::: DATA EXTRACT
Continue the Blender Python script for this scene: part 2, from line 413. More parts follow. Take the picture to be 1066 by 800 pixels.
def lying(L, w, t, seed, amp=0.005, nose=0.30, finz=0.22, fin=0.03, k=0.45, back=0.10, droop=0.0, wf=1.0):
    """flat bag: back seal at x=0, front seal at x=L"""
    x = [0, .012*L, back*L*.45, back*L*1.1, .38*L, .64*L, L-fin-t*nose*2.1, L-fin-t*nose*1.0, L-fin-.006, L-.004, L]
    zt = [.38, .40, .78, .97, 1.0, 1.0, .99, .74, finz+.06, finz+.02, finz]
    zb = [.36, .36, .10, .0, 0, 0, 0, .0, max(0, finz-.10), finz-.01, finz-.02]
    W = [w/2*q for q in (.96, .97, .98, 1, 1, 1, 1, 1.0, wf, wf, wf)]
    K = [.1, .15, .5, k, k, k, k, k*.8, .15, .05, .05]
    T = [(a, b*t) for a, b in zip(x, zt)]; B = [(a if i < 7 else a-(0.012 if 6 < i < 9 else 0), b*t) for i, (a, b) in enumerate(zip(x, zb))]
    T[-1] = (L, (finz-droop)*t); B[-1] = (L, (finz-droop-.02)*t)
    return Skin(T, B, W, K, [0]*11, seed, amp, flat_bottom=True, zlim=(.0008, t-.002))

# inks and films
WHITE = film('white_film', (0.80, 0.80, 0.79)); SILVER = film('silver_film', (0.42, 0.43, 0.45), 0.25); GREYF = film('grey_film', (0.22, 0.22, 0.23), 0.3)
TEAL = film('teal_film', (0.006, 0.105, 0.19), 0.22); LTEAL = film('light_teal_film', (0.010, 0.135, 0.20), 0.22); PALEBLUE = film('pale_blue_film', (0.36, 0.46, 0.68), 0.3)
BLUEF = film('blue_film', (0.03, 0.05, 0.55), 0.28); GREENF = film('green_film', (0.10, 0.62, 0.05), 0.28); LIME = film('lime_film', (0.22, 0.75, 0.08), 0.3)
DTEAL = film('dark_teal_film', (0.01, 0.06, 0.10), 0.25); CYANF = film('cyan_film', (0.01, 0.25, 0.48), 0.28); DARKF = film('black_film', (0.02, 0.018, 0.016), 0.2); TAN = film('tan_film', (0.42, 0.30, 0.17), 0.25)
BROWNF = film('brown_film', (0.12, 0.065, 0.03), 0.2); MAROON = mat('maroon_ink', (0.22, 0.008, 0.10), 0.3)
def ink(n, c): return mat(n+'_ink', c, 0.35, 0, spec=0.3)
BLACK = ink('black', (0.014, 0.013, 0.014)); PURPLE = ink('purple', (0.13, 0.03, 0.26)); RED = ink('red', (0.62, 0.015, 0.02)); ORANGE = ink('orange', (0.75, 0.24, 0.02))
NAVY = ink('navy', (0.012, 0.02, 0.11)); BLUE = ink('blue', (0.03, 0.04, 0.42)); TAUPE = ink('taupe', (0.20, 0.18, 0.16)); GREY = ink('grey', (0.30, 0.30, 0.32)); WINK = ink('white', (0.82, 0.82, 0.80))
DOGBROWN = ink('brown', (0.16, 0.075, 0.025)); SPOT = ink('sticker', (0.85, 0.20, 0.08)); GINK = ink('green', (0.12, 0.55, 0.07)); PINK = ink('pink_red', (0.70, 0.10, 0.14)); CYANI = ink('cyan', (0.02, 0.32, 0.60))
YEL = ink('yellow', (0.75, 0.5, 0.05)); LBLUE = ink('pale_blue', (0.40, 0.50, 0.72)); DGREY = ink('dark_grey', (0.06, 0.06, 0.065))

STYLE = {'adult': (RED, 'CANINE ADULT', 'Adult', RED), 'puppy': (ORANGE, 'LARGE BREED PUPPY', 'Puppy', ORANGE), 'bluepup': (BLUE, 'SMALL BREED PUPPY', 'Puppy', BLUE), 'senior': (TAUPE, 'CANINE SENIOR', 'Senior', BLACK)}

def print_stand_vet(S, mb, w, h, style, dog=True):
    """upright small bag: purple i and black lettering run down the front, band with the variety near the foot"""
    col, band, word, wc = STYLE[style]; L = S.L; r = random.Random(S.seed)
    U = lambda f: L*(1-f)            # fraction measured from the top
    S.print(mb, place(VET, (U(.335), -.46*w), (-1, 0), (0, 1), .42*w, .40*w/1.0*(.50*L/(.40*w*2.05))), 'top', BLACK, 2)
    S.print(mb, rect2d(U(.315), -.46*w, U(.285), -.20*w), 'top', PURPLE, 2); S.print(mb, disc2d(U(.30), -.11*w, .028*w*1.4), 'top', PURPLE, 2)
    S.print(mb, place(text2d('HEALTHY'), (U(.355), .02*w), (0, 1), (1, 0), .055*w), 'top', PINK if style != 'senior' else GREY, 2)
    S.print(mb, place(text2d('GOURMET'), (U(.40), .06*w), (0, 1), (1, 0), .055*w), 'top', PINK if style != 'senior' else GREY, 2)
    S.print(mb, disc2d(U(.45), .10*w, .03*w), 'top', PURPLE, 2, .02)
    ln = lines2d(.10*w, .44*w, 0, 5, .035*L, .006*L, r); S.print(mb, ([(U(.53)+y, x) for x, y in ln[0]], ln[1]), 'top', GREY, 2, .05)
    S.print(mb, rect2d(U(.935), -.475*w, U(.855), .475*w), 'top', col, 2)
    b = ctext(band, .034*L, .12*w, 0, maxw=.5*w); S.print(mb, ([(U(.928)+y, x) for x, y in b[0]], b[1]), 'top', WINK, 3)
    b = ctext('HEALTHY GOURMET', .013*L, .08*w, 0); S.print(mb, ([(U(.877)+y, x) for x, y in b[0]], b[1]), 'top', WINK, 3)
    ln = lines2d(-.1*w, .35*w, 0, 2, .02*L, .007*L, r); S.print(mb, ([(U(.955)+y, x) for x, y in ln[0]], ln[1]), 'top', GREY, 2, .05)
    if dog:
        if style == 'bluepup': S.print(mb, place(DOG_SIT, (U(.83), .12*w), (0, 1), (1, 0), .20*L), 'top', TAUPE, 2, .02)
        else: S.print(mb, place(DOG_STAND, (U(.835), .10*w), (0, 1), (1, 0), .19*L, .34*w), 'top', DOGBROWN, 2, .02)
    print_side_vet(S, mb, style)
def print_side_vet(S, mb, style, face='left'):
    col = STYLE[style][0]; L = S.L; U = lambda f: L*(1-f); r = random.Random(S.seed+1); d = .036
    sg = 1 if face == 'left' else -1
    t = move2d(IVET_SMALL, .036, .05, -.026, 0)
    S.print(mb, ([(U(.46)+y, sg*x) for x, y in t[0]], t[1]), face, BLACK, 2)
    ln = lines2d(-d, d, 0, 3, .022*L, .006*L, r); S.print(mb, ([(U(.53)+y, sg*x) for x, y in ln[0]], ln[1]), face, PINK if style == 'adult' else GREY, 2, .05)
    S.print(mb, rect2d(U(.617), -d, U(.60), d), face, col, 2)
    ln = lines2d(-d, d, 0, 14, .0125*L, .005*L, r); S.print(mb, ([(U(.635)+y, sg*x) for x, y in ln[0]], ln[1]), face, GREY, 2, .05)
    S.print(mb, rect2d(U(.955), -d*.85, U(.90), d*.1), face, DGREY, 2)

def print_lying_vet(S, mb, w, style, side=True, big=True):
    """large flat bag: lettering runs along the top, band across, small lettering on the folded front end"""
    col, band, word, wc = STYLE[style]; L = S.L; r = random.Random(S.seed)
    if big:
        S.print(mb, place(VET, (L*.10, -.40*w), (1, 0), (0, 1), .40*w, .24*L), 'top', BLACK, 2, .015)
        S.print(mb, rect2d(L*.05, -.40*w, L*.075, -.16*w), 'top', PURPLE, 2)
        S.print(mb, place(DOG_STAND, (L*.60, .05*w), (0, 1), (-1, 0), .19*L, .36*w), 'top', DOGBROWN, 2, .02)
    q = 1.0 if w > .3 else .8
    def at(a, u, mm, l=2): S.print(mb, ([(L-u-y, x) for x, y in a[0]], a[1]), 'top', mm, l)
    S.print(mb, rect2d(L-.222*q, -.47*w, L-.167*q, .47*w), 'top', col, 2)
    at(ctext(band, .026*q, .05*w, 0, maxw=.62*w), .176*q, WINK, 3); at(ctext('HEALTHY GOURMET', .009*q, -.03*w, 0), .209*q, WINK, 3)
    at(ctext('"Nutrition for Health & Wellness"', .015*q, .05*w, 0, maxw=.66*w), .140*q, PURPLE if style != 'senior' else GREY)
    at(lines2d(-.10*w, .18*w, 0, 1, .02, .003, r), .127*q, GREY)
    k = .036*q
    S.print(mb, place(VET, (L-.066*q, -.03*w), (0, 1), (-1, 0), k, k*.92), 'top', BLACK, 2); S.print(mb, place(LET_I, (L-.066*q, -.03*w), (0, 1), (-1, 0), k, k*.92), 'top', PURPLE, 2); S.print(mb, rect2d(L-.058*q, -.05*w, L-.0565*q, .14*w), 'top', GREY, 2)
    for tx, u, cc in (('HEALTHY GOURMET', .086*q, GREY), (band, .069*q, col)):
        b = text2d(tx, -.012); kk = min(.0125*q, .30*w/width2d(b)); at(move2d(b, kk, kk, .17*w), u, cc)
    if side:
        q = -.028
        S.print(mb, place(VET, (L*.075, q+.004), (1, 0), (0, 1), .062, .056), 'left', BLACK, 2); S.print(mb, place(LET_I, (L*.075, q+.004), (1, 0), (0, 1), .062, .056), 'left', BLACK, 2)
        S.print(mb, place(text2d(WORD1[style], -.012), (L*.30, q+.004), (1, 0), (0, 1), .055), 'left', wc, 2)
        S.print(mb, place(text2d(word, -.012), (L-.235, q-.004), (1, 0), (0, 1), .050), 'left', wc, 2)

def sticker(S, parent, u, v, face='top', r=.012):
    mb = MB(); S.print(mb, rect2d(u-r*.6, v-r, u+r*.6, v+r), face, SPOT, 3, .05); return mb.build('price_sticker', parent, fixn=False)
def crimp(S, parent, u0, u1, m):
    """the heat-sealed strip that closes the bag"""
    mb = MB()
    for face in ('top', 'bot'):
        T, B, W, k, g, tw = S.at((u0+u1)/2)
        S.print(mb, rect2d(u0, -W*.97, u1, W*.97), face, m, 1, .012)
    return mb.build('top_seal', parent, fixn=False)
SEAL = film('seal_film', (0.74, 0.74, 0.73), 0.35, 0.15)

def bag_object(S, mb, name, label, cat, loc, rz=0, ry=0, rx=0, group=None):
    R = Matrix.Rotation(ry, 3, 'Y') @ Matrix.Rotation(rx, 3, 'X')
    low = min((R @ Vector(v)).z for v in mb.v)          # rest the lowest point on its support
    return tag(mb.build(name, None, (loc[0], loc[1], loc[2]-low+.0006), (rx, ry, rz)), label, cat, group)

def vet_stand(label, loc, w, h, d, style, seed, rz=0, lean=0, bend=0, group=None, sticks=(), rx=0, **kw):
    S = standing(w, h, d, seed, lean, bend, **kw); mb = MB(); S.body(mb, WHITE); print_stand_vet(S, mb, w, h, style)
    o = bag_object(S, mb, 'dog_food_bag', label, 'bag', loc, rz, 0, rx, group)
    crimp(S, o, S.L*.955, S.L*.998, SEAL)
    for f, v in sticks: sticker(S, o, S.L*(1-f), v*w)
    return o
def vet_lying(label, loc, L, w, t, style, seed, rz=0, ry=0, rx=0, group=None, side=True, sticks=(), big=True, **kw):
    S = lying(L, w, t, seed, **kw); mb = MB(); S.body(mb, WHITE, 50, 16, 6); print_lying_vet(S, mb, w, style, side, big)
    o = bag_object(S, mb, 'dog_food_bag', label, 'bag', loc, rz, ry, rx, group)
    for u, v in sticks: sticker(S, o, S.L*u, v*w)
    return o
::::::
• REQUIREMENT: Repeat exactly, please, each line from the beginning of the data through the line with "flat_bottom=True, zlim=(.0008, t-.002))" in it, and only those lines.

• WRITTEN RESPONSE:
Continue the Blender Python script for this scene: part 2, from line 413. More parts follow. Take the picture to be 1066 by 800 pixels.
def lying(L, w, t, seed, amp=0.005, nose=0.30, finz=0.22, fin=0.03, k=0.45, back=0.10, droop=0.0, wf=1.0):
    """flat bag: back seal at x=0, front seal at x=L"""
    x = [0, .012*L, back*L*.45, back*L*1.1, .38*L, .64*L, L-fin-t*nose*2.1, L-fin-t*nose*1.0, L-fin-.006, L-.004, L]
    zt = [.38, .40, .78, .97, 1.0, 1.0, .99, .74, finz+.06, finz+.02, finz]
    zb = [.36, .36, .10, .0, 0, 0, 0, .0, max(0, finz-.10), finz-.01, finz-.02]
    W = [w/2*q for q in (.96, .97, .98, 1, 1, 1, 1, 1.0, wf, wf, wf)]
    K = [.1, .15, .5, k, k, k, k, k*.8, .15, .05, .05]
    T = [(a, b*t) for a, b in zip(x, zt)]; B = [(a if i < 7 else a-(0.012 if 6 < i < 9 else 0), b*t) for i, (a, b) in enumerate(zip(x, zb))]
    T[-1] = (L, (finz-droop)*t); B[-1] = (L, (finz-droop-.02)*t)
    return Skin(T, B, W, K, [0]*11, seed, amp, flat_bottom=True, zlim=(.0008, t-.002))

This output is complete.